Valerie Tarico on the Psychology of (Political) Tribalism

Valerie Tarico on the Psychology of (Political) Tribalism October 17, 2018

Valerie Tarico is a psychologist whom I respect and whom I have shared book space within previous anthologies (the latest being Christianity in the Light of Science). I was recently party to a conversation by email that was concerning Kavanaugh and his selection, and with regard to the book The Russia Hoax: The Illicit Scheme to Clear Hillary Clinton and Frame Donald Trump by Greg Jarrett, which was being lauded.

Tarico opined, and she was spot on (reprinted with kind permission):

Funny, isn’t it, how the information coming out on the other side is similarly compelling.

I think that we are so consumed by our tribal filters that our ever-more-sophisticated ability to weave credible stories in the service of tribe exceeds our ability to see through them. More than ever, our starting assumptions dictate our conclusions, and the tangled web of evidence only serves to convince us that our presuppositions are right.  I find that even people who are able to take a dis-confirmatory approach in one area of thought seem to be unable to apply that same approach in other areas.

It’s all theology, [correpondent], and Jarrett is a modern-day theologian—or better said, an apologist.  And I don’t know how we rise above this.

Consider the fact that the Kavanaugh vote was almost exactly along party lines. What that says to me is this:  If one assumes that most people, including senators, actually give a shit about what’s true and want to think they are on the righteous side—and as a psychologist I do believe this, even about senators, then the tribal dynamics at play are so powerful that these same people are unable to weigh tribe-relevant evidence in any meaningful way.  If they were able to independently weigh evidence, then given a variety of life experiences and intellectual capacities and moral priorities one should expect a cluster of tribal agreement with some scatter on both sides.

Our sense of reality has always been socially constructed, with the scientific method of empiricism and falsification being one of the only effective alternatives to this—and even then only in the aggregate.  But the mechanisms of social persuasion, tribal boundary formation, and propaganda creation have evolved faster than our ability to defend against them.

To make matters worse, as the information age floods and overwhelms us, most of us are retreating from exposure to conflicting points of view. We largely encircle ourselves with a range of disagreement that feels tolerable—or a range of agreement that feels soothing. We find like-minded people with whom we can disagree about the small things.  In an age of media proliferation, self-selection into groups of like-minded people means that our starting differences lead us to consume non-overlapping information sources, each of which takes a set of events and runs them through an ideological filter, selectively highlighting aspects of the complicated whole that fit a specific and necessarily simplified narrative.

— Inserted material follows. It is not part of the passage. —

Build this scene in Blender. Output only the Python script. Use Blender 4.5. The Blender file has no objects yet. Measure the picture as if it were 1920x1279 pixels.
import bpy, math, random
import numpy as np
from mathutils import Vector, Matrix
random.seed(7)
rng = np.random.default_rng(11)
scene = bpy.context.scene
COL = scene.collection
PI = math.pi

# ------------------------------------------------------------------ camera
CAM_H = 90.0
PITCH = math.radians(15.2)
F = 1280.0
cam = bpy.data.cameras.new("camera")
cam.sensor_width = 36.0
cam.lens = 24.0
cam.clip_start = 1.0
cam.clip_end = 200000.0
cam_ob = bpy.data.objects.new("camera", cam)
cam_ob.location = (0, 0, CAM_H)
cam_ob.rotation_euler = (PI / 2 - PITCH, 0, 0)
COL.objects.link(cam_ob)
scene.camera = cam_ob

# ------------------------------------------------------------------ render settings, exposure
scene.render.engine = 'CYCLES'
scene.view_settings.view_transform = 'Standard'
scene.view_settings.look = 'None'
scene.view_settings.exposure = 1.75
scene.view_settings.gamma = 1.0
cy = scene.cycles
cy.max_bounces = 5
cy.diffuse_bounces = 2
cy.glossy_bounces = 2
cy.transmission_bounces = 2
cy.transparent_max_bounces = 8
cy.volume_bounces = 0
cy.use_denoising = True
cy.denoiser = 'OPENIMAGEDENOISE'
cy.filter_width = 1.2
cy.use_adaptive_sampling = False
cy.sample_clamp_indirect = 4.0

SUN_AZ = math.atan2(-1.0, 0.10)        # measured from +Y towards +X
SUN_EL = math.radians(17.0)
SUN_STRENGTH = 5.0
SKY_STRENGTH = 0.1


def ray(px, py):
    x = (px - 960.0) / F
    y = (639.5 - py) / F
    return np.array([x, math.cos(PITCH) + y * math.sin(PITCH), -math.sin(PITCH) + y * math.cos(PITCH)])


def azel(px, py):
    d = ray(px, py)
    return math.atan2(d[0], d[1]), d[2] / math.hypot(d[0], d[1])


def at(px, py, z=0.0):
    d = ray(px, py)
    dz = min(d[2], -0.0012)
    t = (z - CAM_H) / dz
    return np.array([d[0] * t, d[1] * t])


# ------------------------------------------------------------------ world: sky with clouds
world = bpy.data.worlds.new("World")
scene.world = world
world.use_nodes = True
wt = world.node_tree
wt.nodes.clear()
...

I sit on the left half of the political spectrum, primarily because I have tremendous regard for the power of the scientific method to help us separate reality from fiction, and the science of climate change suggests to me that it should be the core moral issue of our time. That said, my perception is that when it comes to reason and evidence, people on both sides of the spectrum are headed off of two remarkably similar precipices. Reality is far more complex than the cartoon versions of ourselves and our enemies that inhabit the stories we tell, be they religious or political.

As I said, I don’t know how we break out of this and get to the point that there is, again, corrective information flowing across the socio-political equivalent of a severed corpus collosum.  Past generations have sometimes accomplished that by beating each other into bloody exhaustion—literally. As a mother, and as someone who cares about wellbeing and suffering more broadly, I really hope we don’t have to go there.

This is something we all deal with, because we are all victim to this to lesser or greater degrees, but to a definite nonzero amount. As she says, the application of the scientific method and empiricism is one of the best tools we have to correct our positions and beliefs in light of constantly refined evidence.